Problem
Copy each line of the listing below exactly.

# start of Data provided

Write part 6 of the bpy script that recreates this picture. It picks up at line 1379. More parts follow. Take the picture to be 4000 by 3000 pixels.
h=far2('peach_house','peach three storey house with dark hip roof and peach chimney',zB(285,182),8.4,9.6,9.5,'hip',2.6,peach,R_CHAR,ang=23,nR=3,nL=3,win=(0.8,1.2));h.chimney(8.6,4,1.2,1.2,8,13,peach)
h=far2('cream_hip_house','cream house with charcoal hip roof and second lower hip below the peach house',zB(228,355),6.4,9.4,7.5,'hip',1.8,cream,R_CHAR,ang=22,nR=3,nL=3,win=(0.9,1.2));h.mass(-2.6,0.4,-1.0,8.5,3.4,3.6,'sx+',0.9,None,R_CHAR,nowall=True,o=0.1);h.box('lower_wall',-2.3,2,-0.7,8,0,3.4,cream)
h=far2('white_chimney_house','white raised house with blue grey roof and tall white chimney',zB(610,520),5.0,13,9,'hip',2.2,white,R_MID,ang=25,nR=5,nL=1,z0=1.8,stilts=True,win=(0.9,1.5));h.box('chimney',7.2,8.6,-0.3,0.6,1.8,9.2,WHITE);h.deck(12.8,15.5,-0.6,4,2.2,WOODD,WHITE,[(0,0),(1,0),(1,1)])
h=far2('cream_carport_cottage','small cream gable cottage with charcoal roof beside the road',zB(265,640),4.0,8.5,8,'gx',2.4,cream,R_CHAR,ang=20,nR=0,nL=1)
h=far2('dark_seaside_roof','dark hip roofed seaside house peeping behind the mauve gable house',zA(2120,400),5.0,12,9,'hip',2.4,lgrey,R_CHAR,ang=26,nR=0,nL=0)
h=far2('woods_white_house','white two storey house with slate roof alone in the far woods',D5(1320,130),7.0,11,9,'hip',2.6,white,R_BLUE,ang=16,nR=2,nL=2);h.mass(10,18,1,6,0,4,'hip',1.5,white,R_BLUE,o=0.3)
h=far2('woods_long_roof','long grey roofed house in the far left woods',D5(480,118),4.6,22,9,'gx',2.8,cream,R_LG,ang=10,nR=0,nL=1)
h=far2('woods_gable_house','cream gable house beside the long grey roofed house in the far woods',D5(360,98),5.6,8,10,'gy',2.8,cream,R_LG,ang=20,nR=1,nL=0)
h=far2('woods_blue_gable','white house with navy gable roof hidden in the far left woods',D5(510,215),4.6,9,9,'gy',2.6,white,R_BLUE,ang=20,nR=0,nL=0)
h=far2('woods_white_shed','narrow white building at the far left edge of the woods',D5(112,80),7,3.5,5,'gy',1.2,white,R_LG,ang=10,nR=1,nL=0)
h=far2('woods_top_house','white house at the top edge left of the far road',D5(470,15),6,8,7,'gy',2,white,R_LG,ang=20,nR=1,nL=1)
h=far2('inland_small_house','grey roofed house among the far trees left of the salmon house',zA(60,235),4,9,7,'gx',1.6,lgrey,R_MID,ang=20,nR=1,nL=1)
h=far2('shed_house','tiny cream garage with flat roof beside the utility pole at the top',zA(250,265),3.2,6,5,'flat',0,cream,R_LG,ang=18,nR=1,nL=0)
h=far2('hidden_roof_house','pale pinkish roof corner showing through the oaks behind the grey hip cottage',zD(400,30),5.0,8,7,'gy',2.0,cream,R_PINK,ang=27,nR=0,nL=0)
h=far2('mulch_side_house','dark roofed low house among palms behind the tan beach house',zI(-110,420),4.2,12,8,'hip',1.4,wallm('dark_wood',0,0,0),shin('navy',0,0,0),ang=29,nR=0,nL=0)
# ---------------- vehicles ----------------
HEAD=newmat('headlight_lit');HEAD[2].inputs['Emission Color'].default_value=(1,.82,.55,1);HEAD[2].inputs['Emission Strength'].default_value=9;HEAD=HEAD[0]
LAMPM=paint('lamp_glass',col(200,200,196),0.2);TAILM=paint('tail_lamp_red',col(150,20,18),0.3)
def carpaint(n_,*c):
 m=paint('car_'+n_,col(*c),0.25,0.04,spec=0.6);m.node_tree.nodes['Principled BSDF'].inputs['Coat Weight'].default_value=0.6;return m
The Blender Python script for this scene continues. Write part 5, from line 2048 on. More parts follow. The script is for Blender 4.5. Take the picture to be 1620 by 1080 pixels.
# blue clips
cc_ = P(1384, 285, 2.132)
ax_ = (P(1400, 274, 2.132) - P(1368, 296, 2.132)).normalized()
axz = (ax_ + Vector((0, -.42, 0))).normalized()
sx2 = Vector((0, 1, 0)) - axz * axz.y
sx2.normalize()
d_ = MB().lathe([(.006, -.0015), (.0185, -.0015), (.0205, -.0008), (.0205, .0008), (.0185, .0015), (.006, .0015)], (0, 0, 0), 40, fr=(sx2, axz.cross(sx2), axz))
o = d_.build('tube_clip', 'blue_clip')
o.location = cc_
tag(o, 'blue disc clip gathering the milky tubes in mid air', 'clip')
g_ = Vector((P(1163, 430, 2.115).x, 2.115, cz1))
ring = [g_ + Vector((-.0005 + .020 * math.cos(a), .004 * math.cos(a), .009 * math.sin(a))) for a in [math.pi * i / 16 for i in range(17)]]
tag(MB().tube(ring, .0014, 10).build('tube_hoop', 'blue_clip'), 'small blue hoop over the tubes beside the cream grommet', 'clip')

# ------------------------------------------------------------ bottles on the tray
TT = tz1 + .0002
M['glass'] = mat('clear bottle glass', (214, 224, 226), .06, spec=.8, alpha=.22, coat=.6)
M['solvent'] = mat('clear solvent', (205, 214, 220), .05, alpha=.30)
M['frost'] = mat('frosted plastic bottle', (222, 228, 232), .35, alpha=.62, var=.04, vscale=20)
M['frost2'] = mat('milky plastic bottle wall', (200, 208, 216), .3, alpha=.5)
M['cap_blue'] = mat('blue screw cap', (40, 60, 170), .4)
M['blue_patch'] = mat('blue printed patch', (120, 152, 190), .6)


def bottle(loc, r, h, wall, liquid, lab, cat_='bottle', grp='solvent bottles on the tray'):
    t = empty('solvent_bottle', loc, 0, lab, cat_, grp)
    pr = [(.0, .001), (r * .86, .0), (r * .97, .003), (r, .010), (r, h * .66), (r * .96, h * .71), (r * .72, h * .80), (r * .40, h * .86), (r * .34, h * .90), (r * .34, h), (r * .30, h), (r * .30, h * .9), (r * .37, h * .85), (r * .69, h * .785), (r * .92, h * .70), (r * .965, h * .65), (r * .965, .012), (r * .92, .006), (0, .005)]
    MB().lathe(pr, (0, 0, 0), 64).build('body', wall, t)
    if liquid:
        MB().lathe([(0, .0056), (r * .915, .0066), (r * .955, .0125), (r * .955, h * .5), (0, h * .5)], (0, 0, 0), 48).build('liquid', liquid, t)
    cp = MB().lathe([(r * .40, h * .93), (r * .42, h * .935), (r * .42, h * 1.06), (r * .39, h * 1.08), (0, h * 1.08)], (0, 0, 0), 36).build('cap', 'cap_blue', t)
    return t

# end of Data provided

Final result
Write part 6 of the bpy script that recreates this picture. It picks up at line 1379. More parts follow. Take the picture to be 4000 by 3000 pixels.
h=far2('peach_house','peach three storey house with dark hip roof and peach chimney',zB(285,182),8.4,9.6,9.5,'hip',2.6,peach,R_CHAR,ang=23,nR=3,nL=3,win=(0.8,1.2));h.chimney(8.6,4,1.2,1.2,8,13,peach)
h=far2('cream_hip_house','cream house with charcoal hip roof and second lower hip below the peach house',zB(228,355),6.4,9.4,7.5,'hip',1.8,cream,R_CHAR,ang=22,nR=3,nL=3,win=(0.9,1.2));h.mass(-2.6,0.4,-1.0,8.5,3.4,3.6,'sx+',0.9,None,R_CHAR,nowall=True,o=0.1);h.box('lower_wall',-2.3,2,-0.7,8,0,3.4,cream)
h=far2('white_chimney_house','white raised house with blue grey roof and tall white chimney',zB(610,520),5.0,13,9,'hip',2.2,white,R_MID,ang=25,nR=5,nL=1,z0=1.8,stilts=True,win=(0.9,1.5));h.box('chimney',7.2,8.6,-0.3,0.6,1.8,9.2,WHITE);h.deck(12.8,15.5,-0.6,4,2.2,WOODD,WHITE,[(0,0),(1,0),(1,1)])
h=far2('cream_carport_cottage','small cream gable cottage with charcoal roof beside the road',zB(265,640),4.0,8.5,8,'gx',2.4,cream,R_CHAR,ang=20,nR=0,nL=1)
h=far2('dark_seaside_roof','dark hip roofed seaside house peeping behind the mauve gable house',zA(2120,400),5.0,12,9,'hip',2.4,lgrey,R_CHAR,ang=26,nR=0,nL=0)
h=far2('woods_white_house','white two storey house with slate roof alone in the far woods',D5(1320,130),7.0,11,9,'hip',2.6,white,R_BLUE,ang=16,nR=2,nL=2);h.mass(10,18,1,6,0,4,'hip',1.5,white,R_BLUE,o=0.3)
h=far2('woods_long_roof','long grey roofed house in the far left woods',D5(480,118),4.6,22,9,'gx',2.8,cream,R_LG,ang=10,nR=0,nL=1)
h=far2('woods_gable_house','cream gable house beside the long grey roofed house in the far woods',D5(360,98),5.6,8,10,'gy',2.8,cream,R_LG,ang=20,nR=1,nL=0)
h=far2('woods_blue_gable','white house with navy gable roof hidden in the far left woods',D5(510,215),4.6,9,9,'gy',2.6,white,R_BLUE,ang=20,nR=0,nL=0)
h=far2('woods_white_shed','narrow white building at the far left edge of the woods',D5(112,80),7,3.5,5,'gy',1.2,white,R_LG,ang=10,nR=1,nL=0)
h=far2('woods_top_house','white house at the top edge left of the far road',D5(470,15),6,8,7,'gy',2,white,R_LG,ang=20,nR=1,nL=1)
h=far2('inland_small_house','grey roofed house among the far trees left of the salmon house',zA(60,235),4,9,7,'gx',1.6,lgrey,R_MID,ang=20,nR=1,nL=1)
h=far2('shed_house','tiny cream garage with flat roof beside the utility pole at the top',zA(250,265),3.2,6,5,'flat',0,cream,R_LG,ang=18,nR=1,nL=0)
h=far2('hidden_roof_house','pale pinkish roof corner showing through the oaks behind the grey hip cottage',zD(400,30),5.0,8,7,'gy',2.0,cream,R_PINK,ang=27,nR=0,nL=0)
h=far2('mulch_side_house','dark roofed low house among palms behind the tan beach house',zI(-110,420),4.2,12,8,'hip',1.4,wallm('dark_wood',0,0,0),shin('navy',0,0,0),ang=29,nR=0,nL=0)
# ---------------- vehicles ----------------
HEAD=newmat('headlight_lit');HEAD[2].inputs['Emission Color'].default_value=(1,.82,.55,1);HEAD[2].inputs['Emission Strength'].default_value=9;HEAD=HEAD[0]
LAMPM=paint('lamp_glass',col(200,200,196),0.2);TAILM=paint('tail_lamp_red',col(150,20,18),0.3)
def carpaint(n_,*c):
 m=paint('car_'+n_,col(*c),0.25,0.04,spec=0.6);m.node_tree.nodes['Principled BSDF'].inputs['Coat Weight'].default_value=0.6;return m
The Blender Python script for this scene continues. Write part 5, from line 2048 on. More parts follow. The script is for Blender 4.5. Take the picture to be 1620 by 1080 pixels.
# blue clips
cc_ = P(1384, 285, 2.132)
ax_ = (P(1400, 274, 2.132) - P(1368, 296, 2.132)).normalized()
axz = (ax_ + Vector((0, -.42, 0))).normalized()
sx2 = Vector((0, 1, 0)) - axz * axz.y
sx2.normalize()
d_ = MB().lathe([(.006, -.0015), (.0185, -.0015), (.0205, -.0008), (.0205, .0008), (.0185, .0015), (.006, .0015)], (0, 0, 0), 40, fr=(sx2, axz.cross(sx2), axz))
o = d_.build('tube_clip', 'blue_clip')
o.location = cc_
tag(o, 'blue disc clip gathering the milky tubes in mid air', 'clip')
g_ = Vector((P(1163, 430, 2.115).x, 2.115, cz1))
ring = [g_ + Vector((-.0005 + .020 * math.cos(a), .004 * math.cos(a), .009 * math.sin(a))) for a in [math.pi * i / 16 for i in range(17)]]
tag(MB().tube(ring, .0014, 10).build('tube_hoop', 'blue_clip'), 'small blue hoop over the tubes beside the cream grommet', 'clip')

# ------------------------------------------------------------ bottles on the tray
TT = tz1 + .0002
M['glass'] = mat('clear bottle glass', (214, 224, 226), .06, spec=.8, alpha=.22, coat=.6)
M['solvent'] = mat('clear solvent', (205, 214, 220), .05, alpha=.30)
M['frost'] = mat('frosted plastic bottle', (222, 228, 232), .35, alpha=.62, var=.04, vscale=20)
M['frost2'] = mat('milky plastic bottle wall', (200, 208, 216), .3, alpha=.5)
M['cap_blue'] = mat('blue screw cap', (40, 60, 170), .4)
M['blue_patch'] = mat('blue printed patch', (120, 152, 190), .6)


def bottle(loc, r, h, wall, liquid, lab, cat_='bottle', grp='solvent bottles on the tray'):
    t = empty('solvent_bottle', loc, 0, lab, cat_, grp)
    pr = [(.0, .001), (r * .86, .0), (r * .97, .003), (r, .010), (r, h * .66), (r * .96, h * .71), (r * .72, h * .80), (r * .40, h * .86), (r * .34, h * .90), (r * .34, h), (r * .30, h), (r * .30, h * .9), (r * .37, h * .85), (r * .69, h * .785), (r * .92, h * .70), (r * .965, h * .65), (r * .965, .012), (r * .92, .006), (0, .005)]
    MB().lathe(pr, (0, 0, 0), 64).build('body', wall, t)
    if liquid:
        MB().lathe([(0, .0056), (r * .915, .0066), (r * .955, .0125), (r * .955, h * .5), (0, h * .5)], (0, 0, 0), 48).build('liquid', liquid, t)
    cp = MB().lathe([(r * .40, h * .93), (r * .42, h * .935), (r * .42, h * 1.06), (r * .39, h * 1.08), (0, h * 1.08)], (0, 0, 0), 36).build('cap', 'cap_blue', t)
    return t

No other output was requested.